Un réalignement stratégique majeur s’esquisse sur l’échiquier militaire mondial. L’Australie et le Canada, deux alliés historiques des États-Unis, envisagent de s’allier au Royaume-Uni dans le cadre du Global Combat Air Programme (GCAP), un projet de développement d’avions de combat de sixième génération. Ce virage marque une volonté croissante d’autonomie stratégique face à la domination technologique américaine.
L’Australie explore une nouvelle voie
L’Australie a récemment manifesté un intérêt accru pour le GCAP, lors du salon aéronautique Avalon 2025, près de Melbourne. Une session d’information dédiée au programme y a été organisée, comme l’a confirmé un haut responsable des capacités de la Royal Australian Air Force (RAAF).
Le GCAP est un partenariat stratégique entre le Royaume-Uni, l’Italie et le Japon, visant à concevoir un avion de combat ultra-moderne, connu sous le nom de Tempest au Royaume-Uni. Cet appareil, prévu pour 2035, devrait intégrer une technologie avancée : cockpit en réalité augmentée, intelligence artificielle embarquée, drones « Loyal Wingmen », armes à énergie dirigée et connectivité numérique de pointe.
L’Australie envisage une commande de 350 appareils, marquant un tournant historique : ce serait la première fois qu’elle s’engage dans un programme de cette envergure sans faire appel à l’industrie aéronautique américaine.

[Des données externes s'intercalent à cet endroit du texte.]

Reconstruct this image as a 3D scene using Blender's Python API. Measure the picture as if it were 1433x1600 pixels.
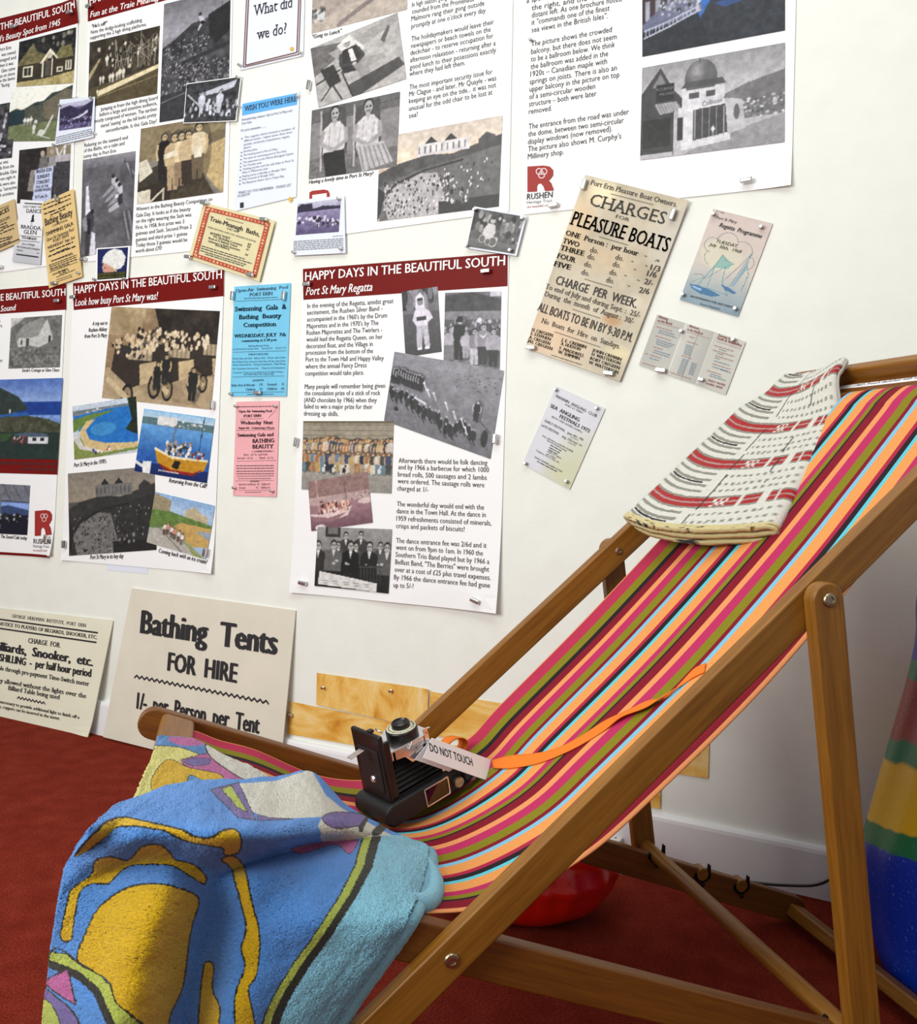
import bpy, math, random
import numpy as np
from mathutils import Matrix, Vector

for _o in list(bpy.data.objects):
    bpy.data.objects.remove(_o, do_unlink=True)
SC = bpy.context.scene
COL = SC.collection
RNG = np.random.RandomState(7)
random.seed(7)

# ------------------------------------------------------------------ camera
FPX, CX, CY = 1450.0, 716.5, 800.0            # focal length in pixels of a 1433 x 1600 picture
CAM_POS = np.array([0.0, -2.0, 0.848])
XW = np.array([0.88788972, 0.05201555, -0.45710637])   # world axes seen from the camera (right, down, forward)
YW = np.array([0.45880258, -0.02681001, 0.88813367])
ZW = np.array([0.03394174, -0.99828633, -0.04766921])
RWC = np.stack([XW, YW, ZW])
cam_d = bpy.data.cameras.new('camera')
cam_d.sensor_fit = 'VERTICAL'; cam_d.sensor_height = 36.0
cam_d.lens = 36.0 * FPX / 1600.0
cam_d.clip_start = 0.05
cam = bpy.data.objects.new('camera', cam_d); COL.objects.link(cam)
M = Matrix.Identity(4)
for r in range(3):
    M[r][0] = RWC[r][0]; M[r][1] = -RWC[r][1]; M[r][2] = -RWC[r][2]; M[r][3] = CAM_POS[r]
cam.matrix_world = M
SC.camera = cam

# ------------------------------------------------------------------ light
world = bpy.data.worlds.new('world'); SC.world = world; world.use_nodes = True
bg = world.node_tree.nodes['Background']
bg.inputs['Color'].default_value = (0.93, 0.97, 1.0, 1); bg.inputs['Strength'].default_value = 0.47

def area_light(name, loc, target, size, size_y, power, color=(1, 1, 1)):
    d = bpy.data.lights.new(name, 'AREA'); d.shape = 'RECTANGLE'; d.size = size; d.size_y = size_y
    d.energy = power; d.color = color
    o = bpy.data.objects.new(name, d); COL.objects.link(o); o.location = loc
    o.rotation_euler = (Vector(target) - Vector(loc)).to_track_quat('-Z', 'Y').to_euler()
    return o
area_light('window_daylight', (-1.9, -3.4, 1.75), (-0.9, 0.0, 0.9), 1.9, 1.3, 97, (0.985, 1.0, 0.955))
area_light('ceiling_panel_lamp', (-0.7, -1.55, 3.1), (-0.6, -0.5, 0.0), 2.6, 1.2, 36, (0.985, 1.0, 0.95))

SC.view_settings.view_transform = 'Standard'
SC.view_settings.look = 'None'
SC.view_settings.gamma = 1.0
SC.view_settings.use_curve_mapping = False
SC.view_settings.exposure = -0.22

# ------------------------------------------------------------------ helpers
def lin(c):
    c = np.asarray(c, float)
    return np.where(c <= 0.04045, c / 12.92, ((c + 0.055) / 1.055) ** 2.4)

def rgb(r, g, b):
    v = lin(np.array([r, g, b]) / 255.0)
    return (float(v[0]), float(v[1]), float(v[2]), 1.0)

class NT:
    def __init__(s, name):
        s.m = bpy.data.materials.new(name); s.m.use_nodes = True
        s.t = s.m.node_tree; s.b = s.t.nodes['Principled BSDF']
    def n(s, kind, **kw):
        nd = s.t.nodes.new(kind)
        for k, v in kw.items():
            if k in nd.inputs.keys(): nd.inputs[k].default_value = v
            else: setattr(nd, k, v)
        return nd
    def l(s, a, b): s.t.links.new(a, b)
    def ramp(s, fac, stops):
        r = s.t.nodes.new('ShaderNodeValToRGB'); e = r.color_ramp.elements
        while len(e) < len(stops): e.new(0.5)
        for el, (p, c) in zip(e, stops): el.position = p; el.color = c
        s.l(fac, r.inputs['Fac']); return r
    def bump(s, height, strength=0.3, dist=0.002):
        b = s.n('ShaderNodeBump'); b.inputs['Strength'].default_value = strength; b.inputs['Distance'].default_value = dist
        s.l(height, b.inputs['Height']); s.l(b.outputs['Normal'], s.b.inputs['Normal'])

def plain(name, c, rough=0.5, metal=0.0, spec=0.5, noise=0.0, scale=40.0, bump=0.0):
    t = NT(name); t.b.inputs['Roughness'].default_value = rough; t.b.inputs['Metallic'].default_value = metal
    t.b.inputs['Specular IOR Level'].default_value = spec
    nz = t.n('ShaderNodeTexNoise', Scale=scale, Detail=5.0)
    tc = t.n('ShaderNodeTexCoord'); t.l(tc.outputs['Object'], nz.inputs['Vector'])
    k = 1 - noise
    r = t.ramp(nz.outputs['Fac'], [(0.3, (c[0] * k, c[1] * k, c[2] * k, 1)), (0.7, (min(1, c[0] * (1 + noise)), min(1, c[1] * (1 + noise)), min(1, c[2] * (1 + noise)), 1))])
    t.l(r.outputs['Color'], t.b.inputs['Base Color'])
    if bump: t.bump(nz.outputs['Fac'], bump, 0.001)
    return t.m

def wood(name, c0, c1, scale=1.0, rough=0.42):
    t = NT(name); tc = t.n('ShaderNodeTexCoord')
    mp = t.n('ShaderNodeMapping'); mp.inputs['Scale'].default_value = (4 * scale, 60 * scale, 60 * scale)
    t.l(tc.outputs['Object'], mp.inputs['Vector'])
    nz = t.n('ShaderNodeTexNoise', Scale=1.6, Detail=8.0, Roughness=0.65, Distortion=0.5); t.l(mp.outputs['Vector'], nz.inputs['Vector'])
    mp2 = t.n('ShaderNodeMapping'); mp2.inputs['Scale'].default_value = (14 * scale, 330 * scale, 330 * scale)
    t.l(tc.outputs['Object'], mp2.inputs['Vector'])
    n2 = t.n('ShaderNodeTexNoise', Scale=1.0, Detail=3.0); t.l(mp2.outputs['Vector'], n2.inputs['Vector'])
    mx = t.n('ShaderNodeMath', operation='MULTIPLY_ADD'); t.l(n2.outputs['Fac'], mx.inputs[0]); mx.inputs[1].default_value = 0.35; t.l(nz.outputs['Fac'], mx.inputs[2])
    r = t.ramp(mx.outputs[0], [(0.42, c0), (0.85, c1)])
    t.l(r.outputs['Color'], t.b.inputs['Base Color']); t.b.inputs['Roughness'].default_value = rough
    t.bump(mx.outputs[0], 0.12, 0.0008)
    return t.m

def attr_mat(name, rough=0.5, fuzz=0.0, fscale=900.0, spec=0.4, grain=0.0, gscale=600.0, sheen=0.0):
    t = NT(name); a = t.n('ShaderNodeAttribute', attribute_name='Col')
    tc = t.n('ShaderNodeTexCoord')
    src = a.outputs['Color']
    if grain:
        nz = t.n('ShaderNodeTexNoise', Scale=gscale, Detail=3.0); t.l(tc.outputs['Object'], nz.inputs['Vector'])
        r = t.ramp(nz.outputs['Fac'], [(0.3, (1 - grain,) * 3 + (1,)), (0.7, (1, 1, 1, 1))])
        mx = t.n('ShaderNodeMix', data_type='RGBA', blend_type='MULTIPLY'); mx.inputs['Factor'].default_value = 1.0
        t.l(src, mx.inputs[6]); t.l(r.outputs['Color'], mx.inputs[7]); src = mx.outputs[2]
    t.l(src, t.b.inputs['Base Color'])
    t.b.inputs['Roughness'].default_value = rough; t.b.inputs['Specular IOR Level'].default_value = spec
    if sheen: t.b.inputs['Sheen Weight'].default_value = sheen
    if fuzz:
        nz2 = t.n('ShaderNodeTexNoise', Scale=fscale, Detail=5.0, Roughness=0.75); t.l(tc.outputs['Object'], nz2.inputs['Vector'])
        t.bump(nz2.outputs['Fac'], fuzz, 0.003)
    return t.m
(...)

Le Canada également en réflexion
Le Canada, quant à lui, réévalue actuellement sa commande de 88 avions de chasse F-35 auprès des États-Unis. Le gouvernement d’Ottawa examine des alternatives européennes, dont le Rafale français et le Gripen suédois. L’entrée dans le GCAP est désormais envisagée comme une option stratégique.
David Chadwick, député britannique libéral-démocrate, a même suggéré que le Canada serait un partenaire naturel du programme, en raison de ses liens historiques avec le Royaume-Uni et de son besoin croissant d’indépendance stratégique.
Des tensions avec Washington en toile de fond
Ce réalignement s’inscrit dans un contexte de crispation entre certains alliés et les États-Unis. Sous l’administration Trump, la politique « America First » avait introduit des tarifs douaniers punitifs et remis en question le soutien automatique aux alliés, particulièrement ceux qui ne participent pas à hauteur aux dépenses de l’OTAN.
Ces décisions ont poussé plusieurs pays, dont l’Australie et le Canada, à repenser leur dépendance envers l’industrie militaire américaine. Même si Washington continue de dominer avec des programmes comme le Next Generation Air Dominance (NGAD) de Boeing, certains partenaires cherchent désormais plus de flexibilité et d’équilibre dans leurs alliances.
Vers une redéfinition des équilibres mondiaux
L’ouverture du GCAP à des pays comme l’Australie et potentiellement le Canada pourrait profondément remodeler le paysage de la défense mondiale. Au-delà d’un simple partenariat technologique, il s’agit d’un message politique fort : les pays du Commonwealth cherchent à bâtir une alternative crédible face à l’hégémonie américaine dans le domaine de la défense aérienne.
Ce nouveau pacte militaire, inattendu mais stratégiquement réfléchi, pourrait bien marquer le début d’une nouvelle ère : celle d’une défense plus multipolaire, où la souveraineté technologique et les intérêts régionaux reprennent le dessus sur les alliances traditionnelles.